--- What is required ---
Print verbatim the opening line of the material and every subsequent line through the one containing "random.seed(4)".

______________________________

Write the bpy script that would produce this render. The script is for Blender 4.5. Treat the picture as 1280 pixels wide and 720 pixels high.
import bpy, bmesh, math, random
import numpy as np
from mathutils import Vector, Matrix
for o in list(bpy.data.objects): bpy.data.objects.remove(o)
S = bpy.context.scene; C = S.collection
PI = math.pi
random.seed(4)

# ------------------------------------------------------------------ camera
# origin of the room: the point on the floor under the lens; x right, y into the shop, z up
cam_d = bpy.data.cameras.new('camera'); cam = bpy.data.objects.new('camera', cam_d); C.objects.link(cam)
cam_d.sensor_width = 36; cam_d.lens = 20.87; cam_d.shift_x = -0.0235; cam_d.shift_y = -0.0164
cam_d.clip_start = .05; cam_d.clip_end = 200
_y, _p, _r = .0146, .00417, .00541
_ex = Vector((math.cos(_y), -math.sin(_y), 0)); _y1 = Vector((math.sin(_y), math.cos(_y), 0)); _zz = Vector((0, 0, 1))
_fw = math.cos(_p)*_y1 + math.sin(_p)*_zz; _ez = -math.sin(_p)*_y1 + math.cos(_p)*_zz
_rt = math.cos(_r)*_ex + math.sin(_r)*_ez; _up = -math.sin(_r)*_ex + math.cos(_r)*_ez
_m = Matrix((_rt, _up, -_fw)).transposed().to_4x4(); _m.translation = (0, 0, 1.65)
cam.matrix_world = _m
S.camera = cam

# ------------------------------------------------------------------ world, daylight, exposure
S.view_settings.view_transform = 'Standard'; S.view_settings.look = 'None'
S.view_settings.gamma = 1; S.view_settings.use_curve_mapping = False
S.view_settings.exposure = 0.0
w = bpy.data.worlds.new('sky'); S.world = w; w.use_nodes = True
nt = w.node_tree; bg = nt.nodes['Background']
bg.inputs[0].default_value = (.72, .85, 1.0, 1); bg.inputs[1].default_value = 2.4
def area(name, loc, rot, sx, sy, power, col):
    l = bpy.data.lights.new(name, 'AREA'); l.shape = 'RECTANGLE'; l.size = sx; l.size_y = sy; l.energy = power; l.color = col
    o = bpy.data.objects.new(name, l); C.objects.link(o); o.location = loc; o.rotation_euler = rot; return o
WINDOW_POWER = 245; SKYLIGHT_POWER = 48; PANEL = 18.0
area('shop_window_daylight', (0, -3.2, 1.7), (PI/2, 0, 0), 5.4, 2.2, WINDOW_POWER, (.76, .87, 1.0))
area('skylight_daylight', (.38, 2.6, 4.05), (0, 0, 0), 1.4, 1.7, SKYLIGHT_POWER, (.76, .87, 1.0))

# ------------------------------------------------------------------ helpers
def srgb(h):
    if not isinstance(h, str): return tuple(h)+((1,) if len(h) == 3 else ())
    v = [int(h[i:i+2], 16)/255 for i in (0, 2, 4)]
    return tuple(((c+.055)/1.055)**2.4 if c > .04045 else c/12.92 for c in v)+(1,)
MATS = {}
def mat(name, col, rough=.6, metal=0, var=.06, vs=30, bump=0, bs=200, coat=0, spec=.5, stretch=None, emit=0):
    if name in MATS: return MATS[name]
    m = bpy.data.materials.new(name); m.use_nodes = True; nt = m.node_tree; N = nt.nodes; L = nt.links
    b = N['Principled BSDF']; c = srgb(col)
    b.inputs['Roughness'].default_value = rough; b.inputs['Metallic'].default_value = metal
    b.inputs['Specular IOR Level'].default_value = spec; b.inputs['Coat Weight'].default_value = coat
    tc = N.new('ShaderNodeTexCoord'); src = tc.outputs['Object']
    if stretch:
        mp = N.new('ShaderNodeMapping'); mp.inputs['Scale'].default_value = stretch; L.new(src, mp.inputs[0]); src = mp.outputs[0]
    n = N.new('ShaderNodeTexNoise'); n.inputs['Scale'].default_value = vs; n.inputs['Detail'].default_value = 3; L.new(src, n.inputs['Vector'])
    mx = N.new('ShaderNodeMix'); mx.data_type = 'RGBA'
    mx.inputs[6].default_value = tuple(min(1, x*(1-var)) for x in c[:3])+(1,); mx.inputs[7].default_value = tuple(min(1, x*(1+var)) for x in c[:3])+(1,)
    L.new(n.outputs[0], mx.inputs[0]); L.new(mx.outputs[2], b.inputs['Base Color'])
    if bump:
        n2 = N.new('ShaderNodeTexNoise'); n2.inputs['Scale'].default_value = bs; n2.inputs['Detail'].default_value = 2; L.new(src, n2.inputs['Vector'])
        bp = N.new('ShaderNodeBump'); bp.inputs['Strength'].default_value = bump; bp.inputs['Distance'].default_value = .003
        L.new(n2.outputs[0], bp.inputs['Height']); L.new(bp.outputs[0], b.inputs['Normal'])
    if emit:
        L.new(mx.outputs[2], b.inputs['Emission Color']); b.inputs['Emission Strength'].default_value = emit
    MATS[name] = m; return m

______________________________

--- Exercise answer ---
Write the bpy script that would produce this render. The script is for Blender 4.5. Treat the picture as 1280 pixels wide and 720 pixels high.
import bpy, bmesh, math, random
import numpy as np
from mathutils import Vector, Matrix
for o in list(bpy.data.objects): bpy.data.objects.remove(o)
S = bpy.context.scene; C = S.collection
PI = math.pi
random.seed(4)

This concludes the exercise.